Updated

U.S.-born Latino teenagers in different regions of the country feel discrimination from key institutions in their lives -- school, law enforcement and the workplace, according to a national study.

The National Council of La Raza, a national civil rights and advocacy organization, interviewed 60 Latino teens, ages 15 to 17, from Langley Park, MD, Nashville, TN, Providence, RI, and Los Angeles, CA.

The youngsters said teachers, employers and police officers negatively stereotype them and their families, the study found.

In schools, for example, educational institutions Hispanic students are overlooked and inaccurately placed in classes. One unidentified, English-speaking student who moved to Tennessee from California told interviewers that her new school placed her in an ESL class.
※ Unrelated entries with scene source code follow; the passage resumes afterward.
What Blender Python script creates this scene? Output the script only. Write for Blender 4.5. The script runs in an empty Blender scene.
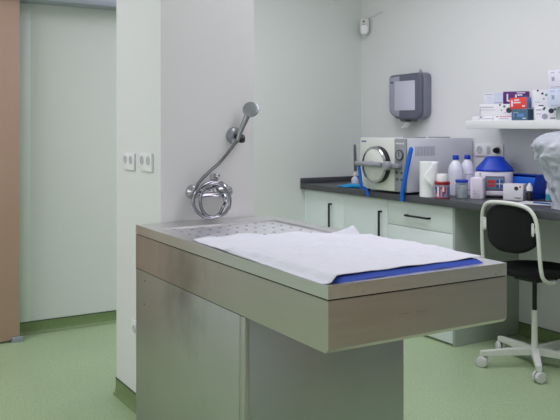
import bpy, bmesh, math, random
from mathutils import Vector, Matrix
random.seed(7)
S = bpy.context.scene
C = S.collection
PI = math.pi
EYE = 1.35

# ------------------------------------------------------------------ materials
def lin(c):
    def f(v):
        v /= 255.0
        return v / 12.92 if v <= 0.04045 else ((v + 0.055) / 1.055) ** 2.4
    return (f(c[0]), f(c[1]), f(c[2]), 1.0)

def mat(name, rgb, rough=0.5, metal=0.0, noise=0.0, nscale=8.0, bump=0.0, bscale=60.0, spec=0.5,
        trans=0.0, alpha=1.0, coat=0.0, ior=1.45):
    m = bpy.data.materials.new(name); m.use_nodes = True
    nt = m.node_tree; N = nt.nodes; L = nt.links
    b = N['Principled BSDF']
    b.inputs['Roughness'].default_value = rough
    b.inputs['Metallic'].default_value = metal
    b.inputs['Specular IOR Level'].default_value = spec
    b.inputs['Transmission Weight'].default_value = trans
    b.inputs['Alpha'].default_value = alpha
    b.inputs['Coat Weight'].default_value = coat
    b.inputs['IOR'].default_value = ior
    tc = N.new('ShaderNodeTexCoord')
    nz = N.new('ShaderNodeTexNoise'); nz.inputs['Scale'].default_value = nscale
    nz.inputs['Detail'].default_value = 4
    L.new(tc.outputs['Object'], nz.inputs['Vector'])
    mx = N.new('ShaderNodeMix'); mx.data_type = 'RGBA'
    c = lin(rgb); k = noise if noise else 0.02
    mx.inputs['A'].default_value = (c[0]*(1-k), c[1]*(1-k), c[2]*(1-k), 1)
    mx.inputs['B'].default_value = (min(1, c[0]*(1+k)), min(1, c[1]*(1+k)), min(1, c[2]*(1+k)), 1)
    L.new(nz.outputs['Fac'], mx.inputs['Factor'])
    L.new(mx.outputs['Result'], b.inputs['Base Color'])
    if bump:
        n2 = N.new('ShaderNodeTexNoise'); n2.inputs['Scale'].default_value = bscale
        L.new(tc.outputs['Object'], n2.inputs['Vector'])
        bp = N.new('ShaderNodeBump'); bp.inputs['Strength'].default_value = bump
        bp.inputs['Distance'].default_value = 0.01
        L.new(n2.outputs['Fac'], bp.inputs['Height']); L.new(bp.outputs['Normal'], b.inputs['Normal'])
    return m

def floor_mat(name, rgb, dark, light):
    """speckled vinyl: base colour with small darker and paler flecks"""
    m = mat(name, rgb, rough=0.42, noise=0.06, nscale=2.5)
    nt = m.node_tree; N = nt.nodes; L = nt.links
    b = N['Principled BSDF']; src = b.inputs['Base Color'].links[0].from_socket
    tc = next(n for n in N if n.type == 'TEX_COORD')
    for k, (col, sc, lo, hi) in enumerate(((dark, 130, .60, .68), (light, 95, .62, .70))):
        n = N.new('ShaderNodeTexNoise'); n.inputs['Scale'].default_value = sc; n.inputs['Detail'].default_value = 1
        L.new(tc.outputs['Object'], n.inputs['Vector'])
        r = N.new('ShaderNodeMapRange'); r.inputs['From Min'].default_value = lo; r.inputs['From Max'].default_value = hi
        r.inputs['To Max'].default_value = .75
        L.new(n.outputs['Fac'], r.inputs['Value'])
        x = N.new('ShaderNodeMix'); x.data_type = 'RGBA'; x.inputs['B'].default_value = lin(col)
        L.new(r.outputs['Result'], x.inputs['Factor']); L.new(src, x.inputs['A'])
        src = x.outputs['Result']
    L.new(src, b.inputs['Base Color'])
    return m

def steel_mat(name, rgb, rough, streak, stain=0.0, stain_at=None, stain_r=.3):
    """brushed stainless steel: streaks along one axis vary the gloss, an optional smudged patch"""
    m = bpy.data.materials.new(name); m.use_nodes = True
    nt = m.node_tree; N = nt.nodes; L = nt.links
    b = N['Principled BSDF']; b.inputs['Metallic'].default_value = 1.0
    tc = N.new('ShaderNodeTexCoord')
    mp = N.new('ShaderNodeMapping'); mp.inputs['Scale'].default_value = streak
    L.new(tc.outputs['Object'], mp.inputs['Vector'])
    n1 = N.new('ShaderNodeTexNoise'); n1.inputs['Scale'].default_value = 1.0; n1.inputs['Detail'].default_value = 5
    L.new(mp.outputs['Vector'], n1.inputs['Vector'])
    n2 = N.new('ShaderNodeTexNoise'); n2.inputs['Scale'].default_value = 3.2; n2.inputs['Detail'].default_value = 5
    L.new(tc.outputs['Object'], n2.inputs['Vector'])
    r1 = N.new('ShaderNodeMapRange'); r1.inputs['To Min'].default_value = rough - .07; r1.inputs['To Max'].default_value = rough + .09
    L.new(n1.outputs['Fac'], r1.inputs['Value']); L.new(r1.outputs['Result'], b.inputs['Roughness'])
    c = lin(rgb)
    mx = N.new('ShaderNodeMix'); mx.data_type = 'RGBA'
    mx.inputs['A'].default_value = (c[0]*.86, c[1]*.86, c[2]*.86, 1); mx.inputs['B'].default_value = (c[0]*1.12, c[1]*1.12, c[2]*1.12, 1)
    ad = N.new('ShaderNodeMath'); ad.operation = 'ADD'
    h = N.new('ShaderNodeMath'); h.operation = 'MULTIPLY'; h.inputs[1].default_value = .5
    L.new(n1.outputs['Fac'], ad.inputs[0]); L.new(n2.outputs['Fac'], ad.inputs[1]); L.new(ad.outputs[0], h.inputs[0])
    L.new(h.outputs[0], mx.inputs['Factor'])
    src = mx.outputs['Result']
    if stain:
        d = N.new('ShaderNodeVectorMath'); d.operation = 'DISTANCE'; d.inputs[1].default_value = stain_at
        L.new(tc.outputs['Object'], d.inputs[0])
        n3 = N.new('ShaderNodeTexNoise'); n3.inputs['Scale'].default_value = 9; n3.inputs['Detail'].default_value = 6
        L.new(tc.outputs['Object'], n3.inputs['Vector'])
        a2 = N.new('ShaderNodeMath'); a2.operation = 'MULTIPLY_ADD'; a2.inputs[1].default_value = .35
        L.new(n3.outputs['Fac'], a2.inputs[0]); L.new(d.outputs['Value'], a2.inputs[2])
        r = N.new('ShaderNodeMapRange'); r.inputs['From Min'].default_value = stain_r + .12; r.inputs['From Max'].default_value = .12
        r.inputs['To Max'].default_value = stain
        L.new(a2.outputs[0], r.inputs['Value'])
        x = N.new('ShaderNodeMix'); x.data_type = 'RGBA'; x.inputs['B'].default_value = lin((104, 94, 84))
        L.new(r.outputs['Result'], x.inputs['Factor']); L.new(src, x.inputs['A']); src = x.outputs['Result']
    L.new(src, b.inputs['Base Color'])
    bp = N.new('ShaderNodeBump'); bp.inputs['Strength'].default_value = .012; bp.inputs['Distance'].default_value = .002
    L.new(n1.outputs['Fac'], bp.inputs['Height']); L.new(bp.outputs['Normal'], b.inputs['Normal'])
    return m

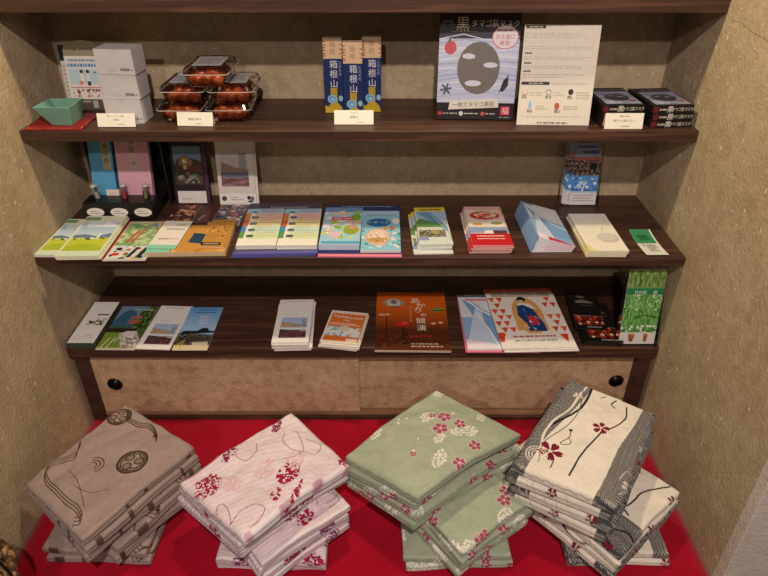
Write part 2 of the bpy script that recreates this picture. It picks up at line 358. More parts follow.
pile('booklet', 'booklet', -.050, .070, ZD, .106, .148, -9, .0042, 4, g, 'top small orange sweets booklet of its pile beside the white brochures',
     'small orange booklet under the top copy of its pile', 'orange sweets booklets in a pile', jit=.004, jr=2.5, seed=9, drift=(-.001, -.0008))
g = [('r', 0, 0, 1, 1, '#5a2b18'), ('r', 0, .35, 1, 1, gradient('#5a2b18', '#d06018', 1, -.05, .06)), ('e', .25, .80, .17, .075, '#a9896a'), ('e', .25, .80, .10, .075, '#c9bcae'), ('e', .25, .82, .045, .04, '#7d6a66'), ('r', .2, .72, .32, .735, '#4a2a1c'),
     ('e', .88, .68, .10, .045, '#8f8b36'), ('r', .78, .66, .98, .675, '#3d2a18'), ('e', .08, .585, .05, .02, '#d9a27e'), ('e', .16, .59, .04, .02, '#d9a27e'), ('st', [(.15, .1), (.15, .56)], .012, '#3a1c12'), ('st', [(.38, .1), (.38, .4)], .014, '#241008'),
     ('e', .36, .43, .095, .04, '#c8281e'), ('e', .40, .445, .05, .03, '#e0453a'), ('e', .80, .44, .035, .015, '#e9c9a8'), ('e', .90, .455, .035, .015, '#e9c9a8'), ('sp', .0, .02, .45, .3, 30, .03, ['#4a2014', '#6b3722', '#3a180e'], 3),
     ('t', 'あ', .56, .84, .12, '#f3ead9'), ('t', 'か', .64, .755, .11, '#f3ead9'), ('t', 'り', .60, .665, .10, '#f3ead9'), ('t', 'の', .67, .585, .07, '#f3ead9'), ('t', '競', .63, .485, .105, '#f3ead9'), ('t', '演', .63, .365, .105, '#f3ead9'),
     ('tv', 'アンティーク', .49, .60, .04, '#e2cdb4'), ('ln', .46, .21, .76, .25, 1, '#b02a20', .7, 6), ('ln', .48, .05, .9, .13, 2, '#b9a08a', .5, 6), ('r', 0, 0, 1, .008, '#c8b4a8')]
thing_leaf('booklet', 'booklet', .137, .124, ZD, .204, .287, -.8, .004, 1, g, 'wide orange and brown lamp exhibition booklet lying alone on the cabinet', side='#cdb7ad')
mtn = [('r', 0, 0, 1, 1, '#8fb4d9'), ('r', 0, .55, 1, .93, '#dfe3ea'), ('p', [(.05, .9), (.3, .72), (.62, .52), (1, .42), (1, .15), (.4, .12), (.22, .5)], '#7ba4cf'), ('p', [(.02, .1), (.2, .6), (.28, .8), (.34, .8), (.34, .4), (.5, 0), (.1, 0)], '#c9d9ec'),
       ('st', [(.12, .9), (.3, .7), (.6, .5), (1, .4)], .035, '#eef1f4'), ('st', [(.25, .62), (.4, .3), (.5, 0)], .03, '#e8eef5'), ('st', [(.14, .93), (.33, .7), (.62, .53)], .012, '#52607a'), ('p', [(.0, .0), (.6, .0), (.3, .12), (0, .16)], '#f0e4ea')]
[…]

"It was only because I was Hispanic," she said, according to the study. "The first day I went to that class, and they left me there and they put me in the reading class like for dummies, like para tontos, I guess."

Police departments, too, treat young Hispanics unfairly, La Raza found. The interviewees said they were profiled by cops, who wrongly thought assumed they were gang members or immigrants.
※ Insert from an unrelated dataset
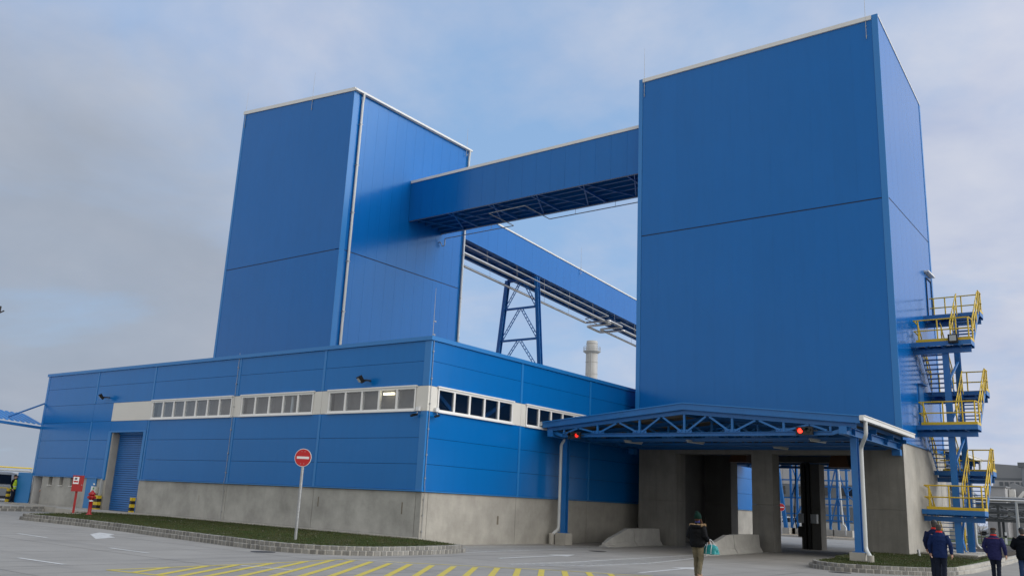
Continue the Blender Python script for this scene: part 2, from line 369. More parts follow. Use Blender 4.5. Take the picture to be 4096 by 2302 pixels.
def line(mb, p, q, w, dz=.004):
    p = Vector(p); q = Vector(q); n = Vector((-(q-p).y, (q-p).x)).normalized()*(w/2)
    sheet(mb, [p-n, q-n, q+n, p+n], dz)
# slab joints, sawn into the paving
JT = mat('joint_filler', (.115, .112, .105), .9)
mb = MB()
for x in range(-40, 44, 4):
    for (a, b) in ((-24, -7.9), (-7.9, 9), (9, 60)):
        if -18 < x < 4 and a == -7.9: continue
        if x < 4 and a > -8: continue
        line(mb, (x+.6+a*.02, a), (x+.6+b*.02, b), .022, .002)
for y in (-22, -17.4, -12.9, -9.2, -3.4, 1.8, 6.6, 11.5, 28, 33, 38):
    x0 = -45 if y < -8 else 4.5
    line(mb, (x0, y-.3), (40, y+.5), .022, .002)
tag(mb.build('paving_joint', JT), 'dark sawn joints between the concrete paving slabs', kind='structure')
# road markings
mk = lambda name, m, mb_, lab: tag(mb_.build(name, m), lab, kind='structure')
mb = MB()
for a, b in (((-6.98,-11.62),(-4.89,-11.69)), ((2.16,-15.72),(4.07,-15.63)), ((-.58,-12.03),(1.44,-12.06)), ((5.48,-12.13),(6.94,-11.80)), ((4.63,-8.0),(6.22,-7.35))):
    line(mb, a, b, .12, .006)
mk('lane_dash', PAINTW, mb, 'white lane dashes painted on the yard')
mb = MB()
AR = [(-6.61,-9.39), (-7.68,-8.47), (-6.62,-8.5), (-5.77,-9.17), (-4.97,-9.39), (-4.24,-10.46)]
for a, b in zip(AR, AR[1:]+AR[:1]): mb.add([(p[0], p[1], g(*p)+.004) for p in (a, b, (-5.95,-9.45))], [(0, 1, 2)])
mk('direction_arrow', PAINTW, mb, 'fat white direction arrow painted left of the grass verge')
def arrow(x0, y0, x1, y1, nm, lab):
    mb = MB(); p = Vector((x0, y0)); q = Vector((x1, y1)); d = (q-p).normalized(); n = Vector((-d.y, d.x)); h = q-d*1.35
    line(mb, p, h, .15); mb.add([(v.x, v.y, g(v.x, v.y)+.004) for v in (h-n*.42, q, h+n*.42)], [(0, 1, 2)])
    mk(nm, PAINTW, mb, lab)
arrow(5.82, -2.49, 5.45, 2.6, 'lane_arrow', 'long white lane arrow painted before the left passage')
arrow(11.11, -2.88, 10.8, 1.7, 'lane_arrow', 'long white lane arrow painted beside the walking woman')
# yellow hatched box
mb = MB()
T = [(5.54,-15.46), (5.13,-10.82), (4.71,-8.13), (8.35,-5.74), (9.63,-4.75), (11.33,-4.07), (11.86,-3.48)]
for a, b in zip(T, T[1:]): line(mb, a, b, .11)
B0, B1 = Vector((5.54,-15.46)), Vector((13.3,-14.2))
line(mb, B0, (7.04,-15.14), .13); line(mb, (7.04,-15.14), (15.5,-13.2), .13); line(mb, (15.5,-13.2), (12.2,-3.3), .11)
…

"I got stopped like five times by the same cops for no reason," one teen from Rhode Island told interviewers."

The author of the 72-page report, Patricia Foxen, said the negative treatment "shows that our nation is treating our Latino youth...as outsiders and as not quite belonging."

During a conference call, she added that the anti-immigrant discourse leading into the midterm elections adds fuel to the fire.

"The rhetoric is creating a hostile environment," she said.